EXERCISE OBJECTIVE
Gather up the lines that contain "scene".

DATASET RECORDS
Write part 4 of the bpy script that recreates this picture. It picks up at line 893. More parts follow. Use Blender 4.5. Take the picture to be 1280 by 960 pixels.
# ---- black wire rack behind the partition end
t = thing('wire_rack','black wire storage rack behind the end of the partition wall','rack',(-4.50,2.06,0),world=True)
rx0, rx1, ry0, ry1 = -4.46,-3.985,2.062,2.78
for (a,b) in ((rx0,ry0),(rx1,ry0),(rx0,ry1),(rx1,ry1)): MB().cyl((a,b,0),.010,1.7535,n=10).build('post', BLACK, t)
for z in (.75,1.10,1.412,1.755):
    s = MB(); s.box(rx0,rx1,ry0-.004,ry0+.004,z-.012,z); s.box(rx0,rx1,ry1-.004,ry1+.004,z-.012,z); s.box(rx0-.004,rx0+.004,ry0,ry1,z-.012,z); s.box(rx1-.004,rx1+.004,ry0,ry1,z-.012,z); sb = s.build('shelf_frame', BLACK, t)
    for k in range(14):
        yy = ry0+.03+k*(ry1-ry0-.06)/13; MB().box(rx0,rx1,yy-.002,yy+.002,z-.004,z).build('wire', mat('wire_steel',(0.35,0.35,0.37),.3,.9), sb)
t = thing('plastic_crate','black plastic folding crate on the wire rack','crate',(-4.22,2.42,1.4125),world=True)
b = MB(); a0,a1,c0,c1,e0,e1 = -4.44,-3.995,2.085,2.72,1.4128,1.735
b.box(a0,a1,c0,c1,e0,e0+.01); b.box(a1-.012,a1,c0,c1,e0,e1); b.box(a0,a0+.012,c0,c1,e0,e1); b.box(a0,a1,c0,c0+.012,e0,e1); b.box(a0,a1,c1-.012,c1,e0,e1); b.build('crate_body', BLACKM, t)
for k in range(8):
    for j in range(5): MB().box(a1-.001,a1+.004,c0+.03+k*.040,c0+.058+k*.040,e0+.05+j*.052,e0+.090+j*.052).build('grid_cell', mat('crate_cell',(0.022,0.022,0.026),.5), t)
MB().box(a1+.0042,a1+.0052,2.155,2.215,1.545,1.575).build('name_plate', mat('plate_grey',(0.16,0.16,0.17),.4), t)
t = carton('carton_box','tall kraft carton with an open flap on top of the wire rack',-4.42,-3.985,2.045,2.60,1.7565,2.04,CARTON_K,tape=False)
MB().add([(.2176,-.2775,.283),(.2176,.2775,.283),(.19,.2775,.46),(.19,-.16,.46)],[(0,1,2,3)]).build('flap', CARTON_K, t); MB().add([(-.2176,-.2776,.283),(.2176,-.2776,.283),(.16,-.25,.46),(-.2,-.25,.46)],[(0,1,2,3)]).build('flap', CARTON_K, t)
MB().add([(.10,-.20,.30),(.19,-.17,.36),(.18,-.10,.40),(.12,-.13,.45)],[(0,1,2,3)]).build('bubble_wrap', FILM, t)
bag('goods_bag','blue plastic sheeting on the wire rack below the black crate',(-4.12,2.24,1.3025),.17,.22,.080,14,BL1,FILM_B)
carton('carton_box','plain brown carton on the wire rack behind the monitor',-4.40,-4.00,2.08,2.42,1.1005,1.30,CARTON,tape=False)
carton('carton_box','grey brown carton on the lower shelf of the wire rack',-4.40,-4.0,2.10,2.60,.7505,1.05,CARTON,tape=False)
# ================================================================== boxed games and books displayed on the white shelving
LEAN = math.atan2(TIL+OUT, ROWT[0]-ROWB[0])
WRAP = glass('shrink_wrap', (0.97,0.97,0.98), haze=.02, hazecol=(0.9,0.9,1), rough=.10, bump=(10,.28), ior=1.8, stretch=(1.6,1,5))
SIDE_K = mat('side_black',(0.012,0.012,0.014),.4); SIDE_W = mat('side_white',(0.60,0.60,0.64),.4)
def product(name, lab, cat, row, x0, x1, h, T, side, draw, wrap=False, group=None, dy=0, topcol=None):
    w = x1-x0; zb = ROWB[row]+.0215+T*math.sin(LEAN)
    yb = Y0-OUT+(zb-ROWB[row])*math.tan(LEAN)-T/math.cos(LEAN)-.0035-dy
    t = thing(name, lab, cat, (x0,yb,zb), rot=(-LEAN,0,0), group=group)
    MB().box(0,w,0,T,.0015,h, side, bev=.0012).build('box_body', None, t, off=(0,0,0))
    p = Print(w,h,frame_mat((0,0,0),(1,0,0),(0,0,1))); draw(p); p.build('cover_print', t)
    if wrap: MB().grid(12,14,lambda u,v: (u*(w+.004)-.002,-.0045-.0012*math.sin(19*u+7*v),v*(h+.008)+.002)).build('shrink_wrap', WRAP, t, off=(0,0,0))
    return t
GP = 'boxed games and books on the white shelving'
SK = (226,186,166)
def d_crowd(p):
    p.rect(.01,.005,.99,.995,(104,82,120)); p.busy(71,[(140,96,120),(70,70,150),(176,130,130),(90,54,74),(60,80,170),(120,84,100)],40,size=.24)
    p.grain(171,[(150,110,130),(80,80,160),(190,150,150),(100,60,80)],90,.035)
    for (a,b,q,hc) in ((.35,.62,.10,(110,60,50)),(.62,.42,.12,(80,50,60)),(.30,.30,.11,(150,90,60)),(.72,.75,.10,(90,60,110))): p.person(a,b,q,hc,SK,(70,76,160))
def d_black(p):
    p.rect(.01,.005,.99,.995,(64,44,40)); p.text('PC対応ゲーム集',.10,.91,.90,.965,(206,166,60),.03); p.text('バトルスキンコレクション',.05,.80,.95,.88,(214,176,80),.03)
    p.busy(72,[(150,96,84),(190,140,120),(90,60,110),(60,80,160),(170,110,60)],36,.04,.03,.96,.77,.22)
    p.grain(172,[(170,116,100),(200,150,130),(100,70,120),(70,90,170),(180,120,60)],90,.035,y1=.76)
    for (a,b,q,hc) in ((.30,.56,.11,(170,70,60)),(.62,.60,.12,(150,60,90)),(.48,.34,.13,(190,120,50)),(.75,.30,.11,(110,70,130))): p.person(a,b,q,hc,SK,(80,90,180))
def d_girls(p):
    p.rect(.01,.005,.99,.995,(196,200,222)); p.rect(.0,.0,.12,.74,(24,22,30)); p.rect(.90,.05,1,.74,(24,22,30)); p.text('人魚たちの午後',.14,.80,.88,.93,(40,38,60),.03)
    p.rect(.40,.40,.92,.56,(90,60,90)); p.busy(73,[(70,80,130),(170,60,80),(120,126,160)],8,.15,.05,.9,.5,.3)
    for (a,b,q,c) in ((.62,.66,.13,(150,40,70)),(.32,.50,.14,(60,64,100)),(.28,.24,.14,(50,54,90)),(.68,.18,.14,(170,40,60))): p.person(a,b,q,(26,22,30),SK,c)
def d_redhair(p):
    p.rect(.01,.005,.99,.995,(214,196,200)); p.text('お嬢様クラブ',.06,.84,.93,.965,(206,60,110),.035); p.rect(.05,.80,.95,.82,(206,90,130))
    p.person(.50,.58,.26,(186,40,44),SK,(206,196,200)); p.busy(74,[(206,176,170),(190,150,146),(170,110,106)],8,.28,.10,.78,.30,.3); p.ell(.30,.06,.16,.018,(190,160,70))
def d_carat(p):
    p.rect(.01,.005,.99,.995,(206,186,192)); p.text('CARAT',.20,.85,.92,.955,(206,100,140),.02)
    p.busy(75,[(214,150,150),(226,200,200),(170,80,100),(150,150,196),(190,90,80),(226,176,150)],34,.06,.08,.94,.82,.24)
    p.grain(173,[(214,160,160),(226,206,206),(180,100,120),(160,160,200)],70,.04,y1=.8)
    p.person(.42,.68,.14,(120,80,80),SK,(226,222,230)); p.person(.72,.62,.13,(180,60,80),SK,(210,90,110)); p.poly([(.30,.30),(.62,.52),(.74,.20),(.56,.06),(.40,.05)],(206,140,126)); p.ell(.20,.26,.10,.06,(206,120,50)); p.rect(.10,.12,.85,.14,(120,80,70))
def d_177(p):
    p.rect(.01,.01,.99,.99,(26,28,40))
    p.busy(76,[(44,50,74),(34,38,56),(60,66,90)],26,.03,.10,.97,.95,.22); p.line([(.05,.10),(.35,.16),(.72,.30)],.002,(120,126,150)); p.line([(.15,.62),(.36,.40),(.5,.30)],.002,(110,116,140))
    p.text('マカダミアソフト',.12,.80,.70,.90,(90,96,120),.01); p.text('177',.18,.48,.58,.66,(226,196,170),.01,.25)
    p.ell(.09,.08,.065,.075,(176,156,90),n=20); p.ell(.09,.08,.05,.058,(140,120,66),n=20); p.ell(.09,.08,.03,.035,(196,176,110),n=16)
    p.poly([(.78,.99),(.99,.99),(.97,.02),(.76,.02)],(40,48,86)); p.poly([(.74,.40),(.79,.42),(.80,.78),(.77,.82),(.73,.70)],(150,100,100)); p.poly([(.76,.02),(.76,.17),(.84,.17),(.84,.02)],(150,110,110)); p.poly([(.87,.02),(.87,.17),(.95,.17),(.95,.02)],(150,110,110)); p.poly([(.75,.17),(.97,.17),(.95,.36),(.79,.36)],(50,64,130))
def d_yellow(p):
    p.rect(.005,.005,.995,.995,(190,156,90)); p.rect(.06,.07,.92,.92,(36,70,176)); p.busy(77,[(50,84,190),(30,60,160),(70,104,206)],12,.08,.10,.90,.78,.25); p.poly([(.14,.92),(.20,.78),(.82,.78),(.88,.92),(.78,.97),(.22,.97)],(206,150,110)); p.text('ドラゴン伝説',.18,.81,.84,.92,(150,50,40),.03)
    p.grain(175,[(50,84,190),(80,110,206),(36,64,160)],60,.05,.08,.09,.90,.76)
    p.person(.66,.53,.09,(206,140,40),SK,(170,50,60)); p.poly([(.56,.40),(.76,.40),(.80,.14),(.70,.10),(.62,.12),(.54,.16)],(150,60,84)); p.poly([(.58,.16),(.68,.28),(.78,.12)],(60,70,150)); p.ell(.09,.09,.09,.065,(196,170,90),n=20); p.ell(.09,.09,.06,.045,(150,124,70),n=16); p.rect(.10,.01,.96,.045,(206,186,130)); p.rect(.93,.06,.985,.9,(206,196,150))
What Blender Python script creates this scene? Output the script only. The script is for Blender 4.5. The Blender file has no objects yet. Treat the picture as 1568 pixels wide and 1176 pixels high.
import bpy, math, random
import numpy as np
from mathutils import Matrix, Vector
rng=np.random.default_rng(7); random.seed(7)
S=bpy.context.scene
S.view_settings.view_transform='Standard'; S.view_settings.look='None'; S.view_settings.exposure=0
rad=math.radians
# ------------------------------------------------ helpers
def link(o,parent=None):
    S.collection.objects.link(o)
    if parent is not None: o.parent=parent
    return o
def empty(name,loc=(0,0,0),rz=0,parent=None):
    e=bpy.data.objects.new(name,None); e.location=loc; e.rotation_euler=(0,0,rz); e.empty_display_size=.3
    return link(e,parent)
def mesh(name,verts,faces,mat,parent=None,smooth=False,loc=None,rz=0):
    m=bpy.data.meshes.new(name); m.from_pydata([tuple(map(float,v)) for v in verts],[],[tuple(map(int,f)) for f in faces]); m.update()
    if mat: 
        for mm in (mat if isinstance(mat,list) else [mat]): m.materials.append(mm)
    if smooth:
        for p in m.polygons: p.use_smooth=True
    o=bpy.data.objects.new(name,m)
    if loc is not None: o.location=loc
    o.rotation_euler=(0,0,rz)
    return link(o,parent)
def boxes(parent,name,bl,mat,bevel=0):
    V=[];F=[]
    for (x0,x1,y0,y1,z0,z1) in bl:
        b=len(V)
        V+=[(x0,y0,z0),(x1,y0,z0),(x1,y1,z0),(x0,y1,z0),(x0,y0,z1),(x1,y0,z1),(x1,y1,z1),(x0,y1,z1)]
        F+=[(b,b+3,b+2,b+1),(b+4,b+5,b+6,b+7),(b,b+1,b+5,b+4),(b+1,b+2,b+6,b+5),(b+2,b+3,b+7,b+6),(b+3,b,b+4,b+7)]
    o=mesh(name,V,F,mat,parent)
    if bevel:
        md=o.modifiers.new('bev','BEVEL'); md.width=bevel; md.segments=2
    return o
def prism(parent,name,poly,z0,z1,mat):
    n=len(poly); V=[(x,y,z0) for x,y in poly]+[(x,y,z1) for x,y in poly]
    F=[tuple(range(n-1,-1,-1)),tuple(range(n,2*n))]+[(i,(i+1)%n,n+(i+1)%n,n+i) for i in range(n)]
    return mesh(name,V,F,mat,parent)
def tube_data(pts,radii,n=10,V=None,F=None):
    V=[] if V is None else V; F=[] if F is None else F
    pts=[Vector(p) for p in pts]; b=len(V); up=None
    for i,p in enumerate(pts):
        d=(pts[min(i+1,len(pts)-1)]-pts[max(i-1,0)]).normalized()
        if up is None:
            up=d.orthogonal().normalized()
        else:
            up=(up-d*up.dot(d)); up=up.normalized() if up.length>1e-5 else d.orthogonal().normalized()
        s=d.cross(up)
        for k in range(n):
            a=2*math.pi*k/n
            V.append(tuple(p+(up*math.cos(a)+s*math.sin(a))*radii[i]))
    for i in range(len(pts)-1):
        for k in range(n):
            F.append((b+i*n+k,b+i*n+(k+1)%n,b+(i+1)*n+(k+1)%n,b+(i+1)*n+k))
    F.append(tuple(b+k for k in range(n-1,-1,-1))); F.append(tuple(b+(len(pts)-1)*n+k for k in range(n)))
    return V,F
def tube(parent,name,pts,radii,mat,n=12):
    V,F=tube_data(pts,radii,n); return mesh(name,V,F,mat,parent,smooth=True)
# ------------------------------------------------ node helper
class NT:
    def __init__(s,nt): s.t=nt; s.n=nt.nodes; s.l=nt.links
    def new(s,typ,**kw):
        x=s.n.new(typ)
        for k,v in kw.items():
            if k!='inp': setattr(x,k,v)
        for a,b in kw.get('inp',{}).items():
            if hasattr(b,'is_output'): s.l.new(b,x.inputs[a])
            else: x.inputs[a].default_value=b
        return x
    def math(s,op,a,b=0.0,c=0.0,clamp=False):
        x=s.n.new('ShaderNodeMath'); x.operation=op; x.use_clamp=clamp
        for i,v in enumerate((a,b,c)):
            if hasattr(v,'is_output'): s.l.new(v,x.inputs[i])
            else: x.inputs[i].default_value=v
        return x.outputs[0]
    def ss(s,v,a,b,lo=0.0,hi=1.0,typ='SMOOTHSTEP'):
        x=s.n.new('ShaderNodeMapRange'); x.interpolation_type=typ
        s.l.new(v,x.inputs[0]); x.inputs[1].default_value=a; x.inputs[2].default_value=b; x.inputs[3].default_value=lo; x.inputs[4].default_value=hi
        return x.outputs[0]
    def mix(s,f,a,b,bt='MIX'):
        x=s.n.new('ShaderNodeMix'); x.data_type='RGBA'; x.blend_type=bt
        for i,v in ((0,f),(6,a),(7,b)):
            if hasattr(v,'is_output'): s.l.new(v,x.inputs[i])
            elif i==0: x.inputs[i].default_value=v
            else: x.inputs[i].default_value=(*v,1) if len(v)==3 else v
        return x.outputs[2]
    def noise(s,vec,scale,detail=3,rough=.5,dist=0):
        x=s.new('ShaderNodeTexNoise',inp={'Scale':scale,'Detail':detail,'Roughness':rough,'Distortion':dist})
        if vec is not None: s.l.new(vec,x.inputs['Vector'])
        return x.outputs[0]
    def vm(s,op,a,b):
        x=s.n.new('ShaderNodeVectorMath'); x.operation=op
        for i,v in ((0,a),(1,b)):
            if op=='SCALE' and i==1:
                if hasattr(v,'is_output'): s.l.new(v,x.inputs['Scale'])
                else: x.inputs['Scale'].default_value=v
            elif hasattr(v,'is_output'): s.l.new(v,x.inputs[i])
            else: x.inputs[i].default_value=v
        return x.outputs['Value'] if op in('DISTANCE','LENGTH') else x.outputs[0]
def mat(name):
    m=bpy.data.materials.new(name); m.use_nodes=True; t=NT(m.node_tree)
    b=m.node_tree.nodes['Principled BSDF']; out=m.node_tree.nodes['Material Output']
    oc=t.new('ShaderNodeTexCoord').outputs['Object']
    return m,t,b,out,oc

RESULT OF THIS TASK
What Blender Python script creates this scene? Output the script only. The script is for Blender 4.5. The Blender file has no objects yet. Treat the picture as 1568 pixels wide and 1176 pixels high.
S=bpy.context.scene